INFORMATION PROVIDED:
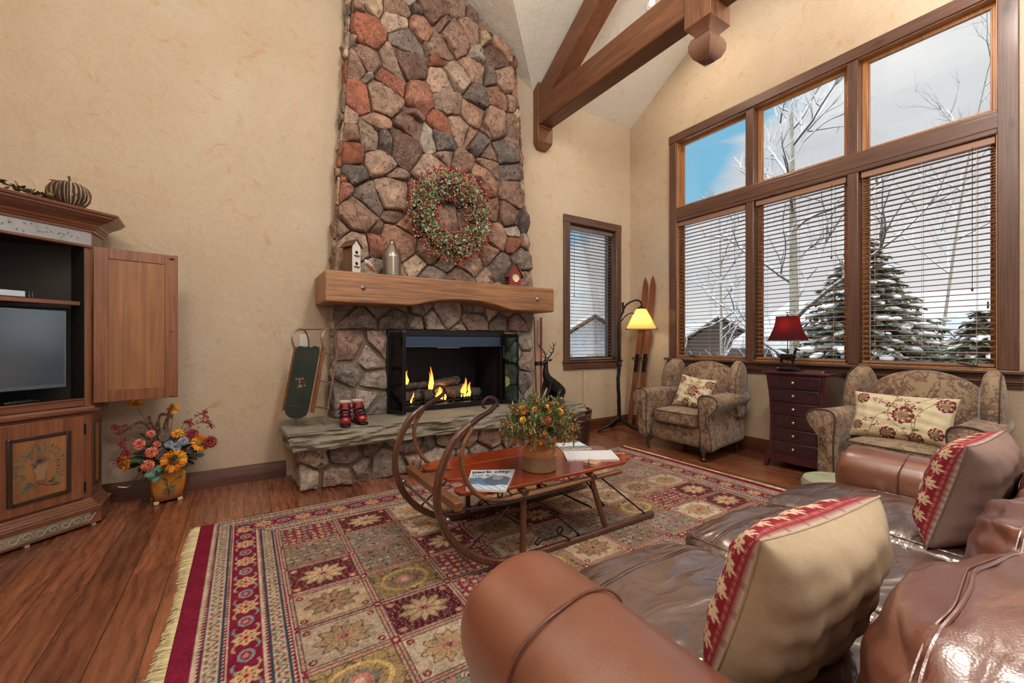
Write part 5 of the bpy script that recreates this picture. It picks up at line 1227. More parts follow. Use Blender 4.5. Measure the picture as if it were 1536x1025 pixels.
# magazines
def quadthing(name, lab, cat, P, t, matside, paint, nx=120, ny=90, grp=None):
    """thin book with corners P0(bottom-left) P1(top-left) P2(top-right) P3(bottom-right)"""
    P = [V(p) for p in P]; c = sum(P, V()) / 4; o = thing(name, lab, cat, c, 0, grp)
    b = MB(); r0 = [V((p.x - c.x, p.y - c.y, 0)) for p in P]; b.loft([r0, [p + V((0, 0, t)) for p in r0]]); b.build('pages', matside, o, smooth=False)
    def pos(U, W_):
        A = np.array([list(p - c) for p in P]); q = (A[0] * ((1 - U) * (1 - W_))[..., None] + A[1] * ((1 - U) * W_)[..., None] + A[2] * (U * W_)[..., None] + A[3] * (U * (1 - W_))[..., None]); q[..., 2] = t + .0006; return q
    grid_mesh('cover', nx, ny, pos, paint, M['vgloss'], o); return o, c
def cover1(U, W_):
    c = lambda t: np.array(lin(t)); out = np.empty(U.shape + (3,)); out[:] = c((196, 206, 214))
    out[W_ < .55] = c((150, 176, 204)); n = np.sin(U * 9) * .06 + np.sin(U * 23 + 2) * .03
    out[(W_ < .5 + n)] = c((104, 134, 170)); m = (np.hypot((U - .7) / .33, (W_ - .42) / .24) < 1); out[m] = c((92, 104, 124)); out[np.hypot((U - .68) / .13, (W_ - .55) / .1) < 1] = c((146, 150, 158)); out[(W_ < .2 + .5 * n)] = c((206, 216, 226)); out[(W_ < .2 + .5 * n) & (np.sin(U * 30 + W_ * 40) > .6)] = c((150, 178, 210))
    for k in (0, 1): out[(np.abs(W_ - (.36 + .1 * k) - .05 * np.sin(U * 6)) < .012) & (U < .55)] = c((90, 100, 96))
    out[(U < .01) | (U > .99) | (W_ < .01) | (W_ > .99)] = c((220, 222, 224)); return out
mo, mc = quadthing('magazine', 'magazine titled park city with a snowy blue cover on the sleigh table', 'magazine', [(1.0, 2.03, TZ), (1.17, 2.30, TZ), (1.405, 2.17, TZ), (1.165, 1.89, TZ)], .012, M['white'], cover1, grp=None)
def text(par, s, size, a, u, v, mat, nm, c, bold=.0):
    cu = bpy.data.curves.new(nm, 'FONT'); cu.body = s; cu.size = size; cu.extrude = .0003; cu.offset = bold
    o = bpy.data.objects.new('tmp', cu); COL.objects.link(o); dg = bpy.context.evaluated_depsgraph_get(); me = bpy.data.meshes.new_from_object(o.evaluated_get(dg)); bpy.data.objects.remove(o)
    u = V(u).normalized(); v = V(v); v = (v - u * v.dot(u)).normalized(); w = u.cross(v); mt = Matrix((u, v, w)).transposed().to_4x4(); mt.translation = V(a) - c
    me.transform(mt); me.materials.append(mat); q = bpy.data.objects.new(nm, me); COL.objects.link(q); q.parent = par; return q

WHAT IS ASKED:
Copy out all the data without changing anything, and drop the pictures.

THE ANSWER:
Write part 5 of the bpy script that recreates this picture. It picks up at line 1227. More parts follow. Use Blender 4.5. Measure the picture as if it were 1536x1025 pixels.
# magazines
def quadthing(name, lab, cat, P, t, matside, paint, nx=120, ny=90, grp=None):
    """thin book with corners P0(bottom-left) P1(top-left) P2(top-right) P3(bottom-right)"""
    P = [V(p) for p in P]; c = sum(P, V()) / 4; o = thing(name, lab, cat, c, 0, grp)
    b = MB(); r0 = [V((p.x - c.x, p.y - c.y, 0)) for p in P]; b.loft([r0, [p + V((0, 0, t)) for p in r0]]); b.build('pages', matside, o, smooth=False)
    def pos(U, W_):
        A = np.array([list(p - c) for p in P]); q = (A[0] * ((1 - U) * (1 - W_))[..., None] + A[1] * ((1 - U) * W_)[..., None] + A[2] * (U * W_)[..., None] + A[3] * (U * (1 - W_))[..., None]); q[..., 2] = t + .0006; return q
    grid_mesh('cover', nx, ny, pos, paint, M['vgloss'], o); return o, c
def cover1(U, W_):
    c = lambda t: np.array(lin(t)); out = np.empty(U.shape + (3,)); out[:] = c((196, 206, 214))
    out[W_ < .55] = c((150, 176, 204)); n = np.sin(U * 9) * .06 + np.sin(U * 23 + 2) * .03
    out[(W_ < .5 + n)] = c((104, 134, 170)); m = (np.hypot((U - .7) / .33, (W_ - .42) / .24) < 1); out[m] = c((92, 104, 124)); out[np.hypot((U - .68) / .13, (W_ - .55) / .1) < 1] = c((146, 150, 158)); out[(W_ < .2 + .5 * n)] = c((206, 216, 226)); out[(W_ < .2 + .5 * n) & (np.sin(U * 30 + W_ * 40) > .6)] = c((150, 178, 210))
    for k in (0, 1): out[(np.abs(W_ - (.36 + .1 * k) - .05 * np.sin(U * 6)) < .012) & (U < .55)] = c((90, 100, 96))
    out[(U < .01) | (U > .99) | (W_ < .01) | (W_ > .99)] = c((220, 222, 224)); return out
mo, mc = quadthing('magazine', 'magazine titled park city with a snowy blue cover on the sleigh table', 'magazine', [(1.0, 2.03, TZ), (1.17, 2.30, TZ), (1.405, 2.17, TZ), (1.165, 1.89, TZ)], .012, M['white'], cover1, grp=None)
def text(par, s, size, a, u, v, mat, nm, c, bold=.0):
    cu = bpy.data.curves.new(nm, 'FONT'); cu.body = s; cu.size = size; cu.extrude = .0003; cu.offset = bold
    o = bpy.data.objects.new('tmp', cu); COL.objects.link(o); dg = bpy.context.evaluated_depsgraph_get(); me = bpy.data.meshes.new_from_object(o.evaluated_get(dg)); bpy.data.objects.remove(o)
    u = V(u).normalized(); v = V(v); v = (v - u * v.dot(u)).normalized(); w = u.cross(v); mt = Matrix((u, v, w)).transposed().to_4x4(); mt.translation = V(a) - c
    me.transform(mt); me.materials.append(mat); q = bpy.data.objects.new(nm, me); COL.objects.link(q); q.parent = par; return q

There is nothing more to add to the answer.